**Task description:**
Copy out all lines of the records in which the word "objects" appears.

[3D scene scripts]
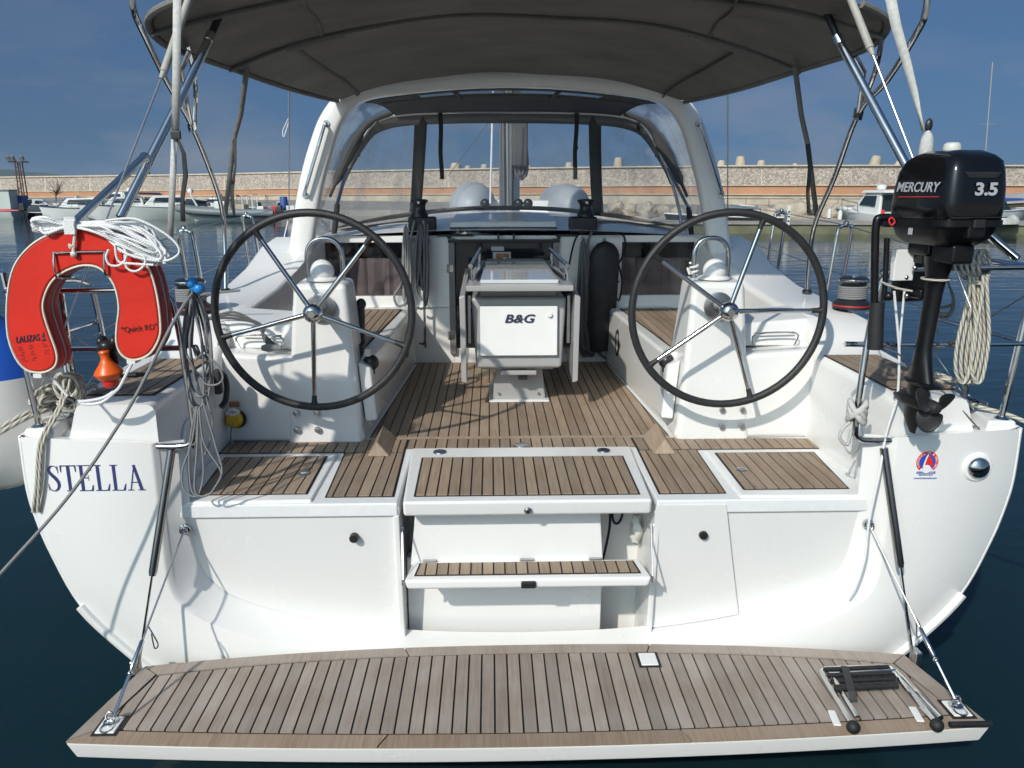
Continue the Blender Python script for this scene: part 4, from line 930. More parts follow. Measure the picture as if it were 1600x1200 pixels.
# ---------------------------------------------------------------- bimini
BE = [(5.60, 1.13, 2.85), (5.3, 1.225, 2.862), (4.9, 1.345, 2.875), (4.5, 1.475, 2.895), (4.2, 1.585, 2.92), (4.05, 1.645, 2.935), (3.92, 1.665, 2.965), (3.80, 1.64, 3.00), (3.72, 1.57, 3.03), (3.66, 1.45, 3.06)]
g = G(); rows = []; NB = 24
for y, wx, ze in BE:
    cz = 3.022 + .155 * min(1, (5.60 - y) / 1.2)
    row = []
    for k in range(NB + 1):
        u = 2 * k / NB - 1; z = ze + (cz - ze) * (1 - abs(u) ** 2.4); z += .010 * math.sin(u * 9 + y * 5) * (1 - u * u) - .012 * math.sin(math.pi * max(0, min(1, (5.60 - y) / 1.1)))
        yy = y - (.0 if y > 3.8 else .12 * (1 - abs(u) ** 3) * ((3.8 - y) / .14)); row.append(V((wx * u, yy, z)))
    rows.append(row)
bim = thing('b', None, None); bpy.data.objects.remove(bim)
bim = G().grid(rows).build('bimini', 'canvas', boat, solid=.008, sub=1); bim['label'] = 'dark grey bimini awning'
for s in (0, -1):    # edge hem
    G().tube([r[s] for r in rows], .016, 8, 3).build('hem', 'canvas', bim)
# pockets for the hoops, sewn across the underside, and diagonal seams
def bpt(y, u, dz=-.012):
    for (r0, (ya, _, _)), (r1, (yb, _, _)) in zip(zip(rows, BE), zip(rows[1:], BE[1:])):
        if yb <= y <= ya:
            t = (ya - y) / (ya - yb); k = (u + 1) / 2 * NB; i = min(int(k), NB - 1); f_ = k - i
            return r0[i].lerp(r0[i + 1], f_).lerp(r1[i].lerp(r1[i + 1], f_), t) + V((0, 0, dz))
    return rows[-1][int((u + 1) / 2 * NB)] + V((0, 0, dz))
for y, y2 in ((4.42, 4.42), (3.86, 3.9)):
    G().tube([bpt(y + .02 * abs(u), u) for u in [k / 15 - 1 for k in range(31)]], .019, 8, 0, flat=.45).build('hoop_pocket', 'canvas', bim)
for s in (-1, 1):
    G().tube([bpt(4.42 - .0, s * .78), bpt(4.8, s * .80), bpt(5.2, s * .82), bpt(5.56, s * .88)], .016, 8, 4, flat=.4).build('seam', 'canvas', bim)
    G().tube([bpt(4.40, s * .66), bpt(4.2, s * .62), bpt(4.0, s * .60), bpt(3.8, s * .58)], .014, 8, 4, flat=.4).build('seam', 'canvas', bim)
    G().tube([bpt(4.44, s * .60, -.02), bpt(4.44, s * .80, -.02)], .02, 8).build('pocket_end', 'canvas', bim)
# frame: hinged stainless hoops each side
for s in (-1, 1):
    if s < 0: ta = [(AX(205, -12, -1.60)), AX(210, 20, -1.605), AX(222, 48, -1.61), AX(262, 130, -1.65), AX(300, 197, -1.70), AX(335, 285, -1.73), AX(348, 335, -1.745), AX(352, 390, -1.75), V((-1.75, 4.86, 1.70))]
    else: ta = [AX(1450, -12, 1.60), AX(1446, 20, 1.605), AX(1436, 46, 1.61), AX(1387, 125, 1.65), AX(1341, 178, 1.70), AX(1305, 275, 1.73), AX(1275, 345, 1.745), AX(1266, 392, 1.75), V((1.75, 4.72, 1.70))]
    t1 = G().tube(ta, .0135, 12, 4).build('frame_tube', 'steel', bim)
    G().lathe([(.03, 0), (.028, .012), (.02, .02)], V((s * 1.75, ta[-1].y, 1.685)), n=16).build('tube_foot', 'black', t1)
    j = ta[4]
    G().box(j, (.03, .06, .05), Matrix.Rotation(R(20), 3, 'X')).build('hinge', 'steel', t1, bevel=.006)
    if s < 0: tb = [AY(346, 18, 3.92), AY(328, 58, 3.84)]; tc_ = [AY(328, 58, 3.84), AY(278, 162, 3.66), AY(188, 340, 3.40)]; td = [AY(296, 80, 3.95), AY(283, 110, 3.98)]
    else: tb = [AY(1288, 12, 3.86), AY(1310, 62, 3.80)]; tc_ = [AY(1310, 62, 3.80), AY(1352, 140, 3.66), AY(1430, 285, 3.40)]; td = [AY(1336, 88, 3.86), AY(1350, 112, 3.9)]
    t2 = G().tube(tc_, .019, 12).build('frame_strut', 'steel', bim)
    G().tube(tb, .017, 12).build('strut_sleeve', 'black', t2)
    G().ball(tb[0], .026, 12, 8).build('strut_joint', 'steel', t2); G().lathe([(.022, -.02), (.022, .02)], tb[1], tb[1] - tb[0], 14).build('collar', 'steel', t2)
    G().tube([td[0], td[1], ta[4]], .012, 10).build('frame_link', 'steel', bim)
    if s < 0: tq = [AY(292, 70, 4.0), AX(305, 130, -1.66), ta[4] + V((0, .03, -.02))]
    else: tq = [AY(1378, 62, 3.85), AX(1368, 110, 1.655), AX(1346, 168, 1.69)]
    G().tube(tq, .0125, 10, 4).build('frame_tube', 'steel', bim)
# bright diagonal brace, port
pb = G().tube([AY(228, 243, 3.47), AY(116, 348, 3.16)], .0165, 12).build('diagonal_brace', 'steel', bim)
G().ball(AY(226, 246, 3.47), .022, 12, 8).build('strut_joint', 'steel', pb)
G().tube([AY(1428, 262, 3.42), AY(1470, 305, 3.30), AY(1590, 405, 3.05)], .0165, 12).build('diagonal_brace', 'steel', bim)
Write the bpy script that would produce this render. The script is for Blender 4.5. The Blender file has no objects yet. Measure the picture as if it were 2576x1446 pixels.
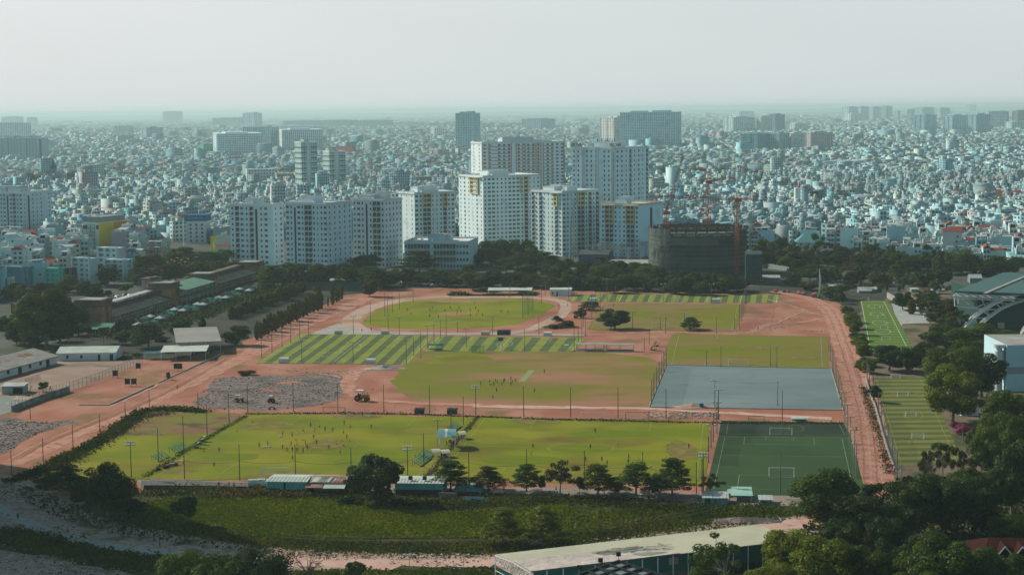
import bpy, bmesh, math, random
import numpy as np
from mathutils import Vector, Matrix
PI=math.pi; R=math.radians
scene=bpy.context.scene; C=scene.collection
# ---------------- camera ----------------
F=4400.0; CAMH=102.0; HZ=277.0; CX,CY=1288.0,723.0
PITCH=math.atan((CY-HZ)/F); ROLL=R(0.60)
_w=Vector((0,math.cos(PITCH),-math.sin(PITCH))); _u0=Vector((0,math.sin(PITCH),math.cos(PITCH))); _r0=Vector((1,0,0))
_r=_r0*math.cos(ROLL)-_u0*math.sin(ROLL); _u=_r0*math.sin(ROLL)+_u0*math.cos(ROLL)
CAMP=Vector((0,0,CAMH))
cd=bpy.data.cameras.new('camera'); cam=bpy.data.objects.new('camera',cd); C.objects.link(cam)
cam.matrix_world=Matrix(((_r.x,_u.x,-_w.x,0),(_r.y,_u.y,-_w.y,0),(_r.z,_u.z,-_w.z,CAMH),(0,0,0,1)))
cd.sensor_width=36; cd.lens=36*F/2576; cd.clip_start=1; cd.clip_end=120000
scene.camera=cam
# ---------------- sky, sun, exposure ----------------
SUN_EL=R(33); SUN_AZ=math.atan2(-0.84,0.54)      # clockwise from +Y (view direction); negative = left
w=bpy.data.worlds.new('World'); scene.world=w; w.use_nodes=True
nt=w.node_tree; bg=nt.nodes['Background']
sky=nt.nodes.new('ShaderNodeTexSky'); sky.sky_type='NISHITA'; sky.sun_disc=False
sky.sun_elevation=SUN_EL; sky.sun_rotation=SUN_AZ; sky.air_density=1.0; sky.dust_density=6.0; sky.ozone_density=1.5; sky.altitude=100
hs=nt.nodes.new('ShaderNodeHueSaturation'); hs.inputs['Saturation'].default_value=0.8; hs.inputs['Value'].default_value=0.55
tc=nt.nodes.new('ShaderNodeTexCoord'); sx=nt.nodes.new('ShaderNodeSeparateXYZ'); nt.links.new(tc.outputs['Generated'],sx.inputs[0])
mr=nt.nodes.new('ShaderNodeMapRange'); mr.interpolation_type='SMOOTHSTEP'; mr.inputs[1].default_value=.08; mr.inputs[2].default_value=.5; mr.inputs[3].default_value=.92; mr.inputs[4].default_value=.0
nt.links.new(sx.outputs[2],mr.inputs[0])
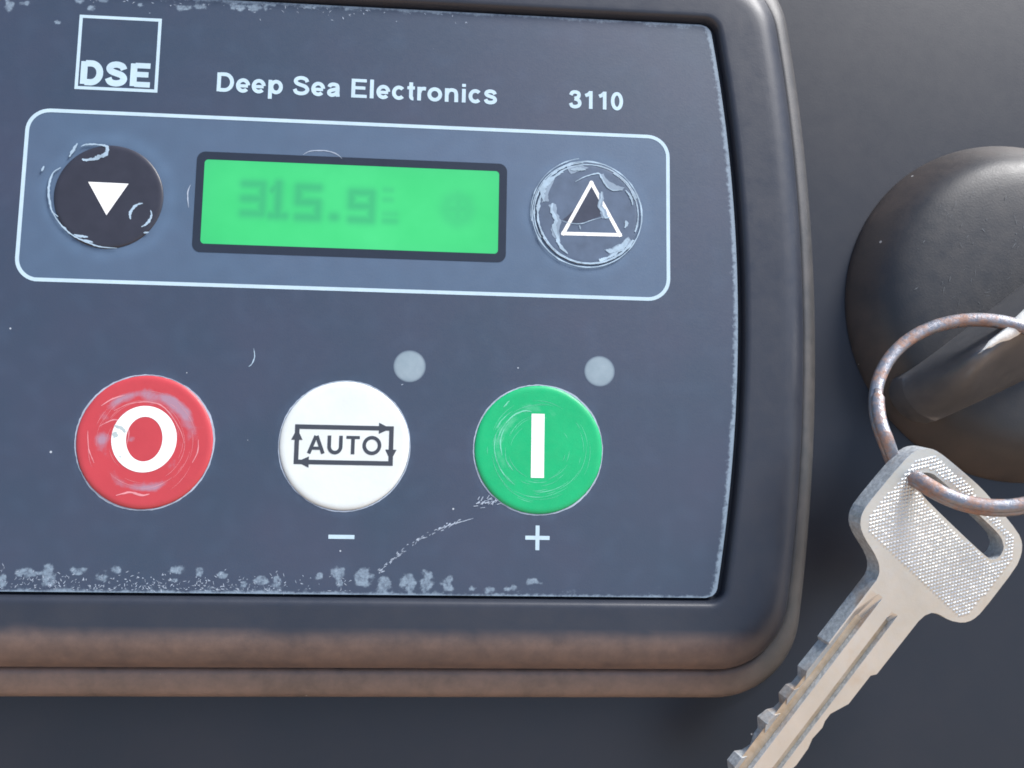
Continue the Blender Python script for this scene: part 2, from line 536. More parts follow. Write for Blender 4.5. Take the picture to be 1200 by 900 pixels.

**Response:**
bim = thing('b', None, None); bpy.data.objects.remove(bim)
Write the bpy script that would produce this render. The script is for Blender 4.5. The Blender file has no objects yet. Measure the picture as if it were 2576x1446 pixels.
cd=bpy.data.cameras.new('camera'); cam=bpy.data.objects.new('camera',cd); C.objects.link(cam)